### Requirements:
Can you output the material exactly as written, minus any pictures it holds?

--

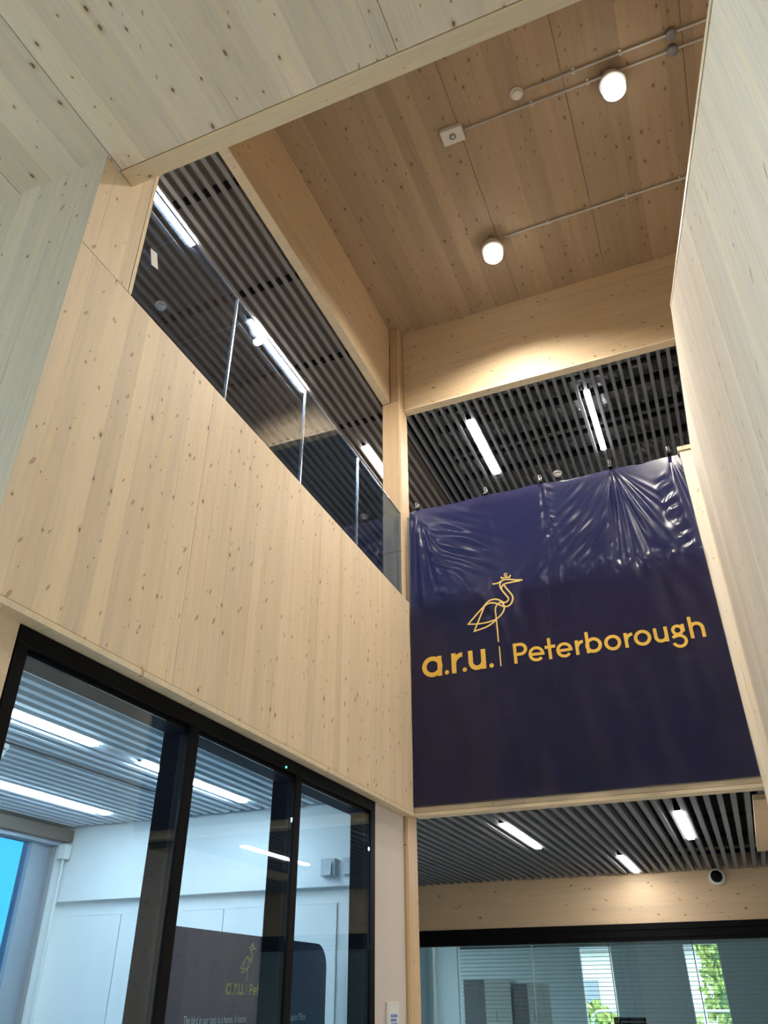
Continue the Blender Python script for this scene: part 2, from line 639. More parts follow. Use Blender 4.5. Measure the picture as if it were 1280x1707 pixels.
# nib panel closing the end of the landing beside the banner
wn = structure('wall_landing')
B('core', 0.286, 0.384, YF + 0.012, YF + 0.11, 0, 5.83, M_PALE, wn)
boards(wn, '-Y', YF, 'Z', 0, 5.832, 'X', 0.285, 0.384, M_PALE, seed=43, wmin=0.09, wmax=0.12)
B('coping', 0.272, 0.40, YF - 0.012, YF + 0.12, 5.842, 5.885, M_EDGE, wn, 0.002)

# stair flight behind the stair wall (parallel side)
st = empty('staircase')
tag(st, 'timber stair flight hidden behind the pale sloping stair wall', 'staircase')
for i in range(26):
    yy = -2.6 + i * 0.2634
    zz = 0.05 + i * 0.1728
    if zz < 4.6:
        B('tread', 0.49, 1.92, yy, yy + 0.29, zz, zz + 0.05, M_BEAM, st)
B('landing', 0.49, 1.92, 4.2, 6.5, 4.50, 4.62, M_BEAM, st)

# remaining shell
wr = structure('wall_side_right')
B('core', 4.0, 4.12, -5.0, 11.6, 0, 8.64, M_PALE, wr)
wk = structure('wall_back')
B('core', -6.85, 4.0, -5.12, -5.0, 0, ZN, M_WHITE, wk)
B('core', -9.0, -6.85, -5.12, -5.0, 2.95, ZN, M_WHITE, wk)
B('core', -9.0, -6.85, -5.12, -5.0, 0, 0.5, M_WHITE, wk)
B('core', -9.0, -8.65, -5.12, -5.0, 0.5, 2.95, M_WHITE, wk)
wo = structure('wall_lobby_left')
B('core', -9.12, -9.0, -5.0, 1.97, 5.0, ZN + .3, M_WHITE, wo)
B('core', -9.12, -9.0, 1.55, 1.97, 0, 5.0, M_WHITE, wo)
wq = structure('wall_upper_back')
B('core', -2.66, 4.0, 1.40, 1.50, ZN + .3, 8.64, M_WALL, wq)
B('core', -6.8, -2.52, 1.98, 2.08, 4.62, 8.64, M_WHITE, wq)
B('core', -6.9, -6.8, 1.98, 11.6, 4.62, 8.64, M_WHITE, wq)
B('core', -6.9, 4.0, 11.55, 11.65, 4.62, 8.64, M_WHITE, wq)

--

### Final answer:
Continue the Blender Python script for this scene: part 2, from line 639. More parts follow. Use Blender 4.5. Measure the picture as if it were 1280x1707 pixels.
# nib panel closing the end of the landing beside the banner
wn = structure('wall_landing')
B('core', 0.286, 0.384, YF + 0.012, YF + 0.11, 0, 5.83, M_PALE, wn)
boards(wn, '-Y', YF, 'Z', 0, 5.832, 'X', 0.285, 0.384, M_PALE, seed=43, wmin=0.09, wmax=0.12)
B('coping', 0.272, 0.40, YF - 0.012, YF + 0.12, 5.842, 5.885, M_EDGE, wn, 0.002)

# stair flight behind the stair wall (parallel side)
st = empty('staircase')
tag(st, 'timber stair flight hidden behind the pale sloping stair wall', 'staircase')
for i in range(26):
    yy = -2.6 + i * 0.2634
    zz = 0.05 + i * 0.1728
    if zz < 4.6:
        B('tread', 0.49, 1.92, yy, yy + 0.29, zz, zz + 0.05, M_BEAM, st)
B('landing', 0.49, 1.92, 4.2, 6.5, 4.50, 4.62, M_BEAM, st)

# remaining shell
wr = structure('wall_side_right')
B('core', 4.0, 4.12, -5.0, 11.6, 0, 8.64, M_PALE, wr)
wk = structure('wall_back')
B('core', -6.85, 4.0, -5.12, -5.0, 0, ZN, M_WHITE, wk)
B('core', -9.0, -6.85, -5.12, -5.0, 2.95, ZN, M_WHITE, wk)
B('core', -9.0, -6.85, -5.12, -5.0, 0, 0.5, M_WHITE, wk)
B('core', -9.0, -8.65, -5.12, -5.0, 0.5, 2.95, M_WHITE, wk)
wo = structure('wall_lobby_left')
B('core', -9.12, -9.0, -5.0, 1.97, 5.0, ZN + .3, M_WHITE, wo)
B('core', -9.12, -9.0, 1.55, 1.97, 0, 5.0, M_WHITE, wo)
wq = structure('wall_upper_back')
B('core', -2.66, 4.0, 1.40, 1.50, ZN + .3, 8.64, M_WALL, wq)
B('core', -6.8, -2.52, 1.98, 2.08, 4.62, 8.64, M_WHITE, wq)
B('core', -6.9, -6.8, 1.98, 11.6, 4.62, 8.64, M_WHITE, wq)
B('core', -6.9, 4.0, 11.55, 11.65, 4.62, 8.64, M_WHITE, wq)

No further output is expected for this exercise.